My sister and I have both learned to never take anything for granted, again. I never was one to do that in the first place, but now I realize that it applies to EVERYTHING. Our lives have been turned upside down. I have learned to appreciate any horse time I can get. I am even enjoying the chores at the barn more than ever. I like going to work, too, since I can’t go as often as before. But it is more than that. I have seen what has happened to my father. I have learned to appreciate walking, looking out the windows, eating a big meal, taking a shower and stepping outside the door. These are things he hasn’t been able to do. He took them for granted, too.
He would love to look at the garden I spent so much time taking care of—and he would love to be able to eat more of the produce I am harvesting. The appetite isn’t there, anymore, and food doesn’t taste right.

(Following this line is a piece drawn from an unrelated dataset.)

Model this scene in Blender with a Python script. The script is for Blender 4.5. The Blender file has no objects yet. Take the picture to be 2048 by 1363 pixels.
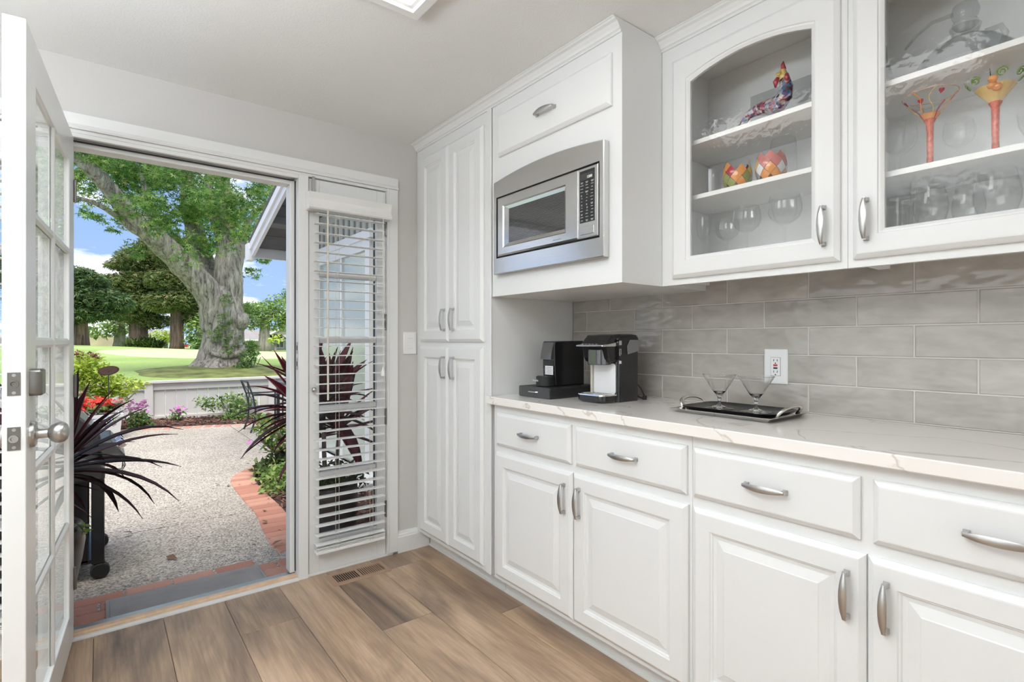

As I walk down the driveway to get the paper in the morning, something that used to be his job, I look at all the lovely trees and I notice their beauty. I never paid attention to them, before. They were just the trees I saw every day. They look different to me now; because I know the ability to see them could be gone, in an instant.
Comment
I'm sorry about your father's illness. I'm glad that you can see the good in this, in spite of the difficulties. You are a wonderful daughter & I'm sure that your dad appreciates what you do for him. Praying for your family.
So sorry for your loss.
I am sorry to hear your Dad has passed. That last month, however difficult will be very precious to you. Yes it changes everything, forever. I lost my husband and my Dad in the last three years and I still feel like I am living on another planet from all the people who have not yet lost a loved one. I used to tell my kids not to grow up too fast. Now I feel like they should grab every chance to live life, it's too short. Take care. My thoughts are with you and your family.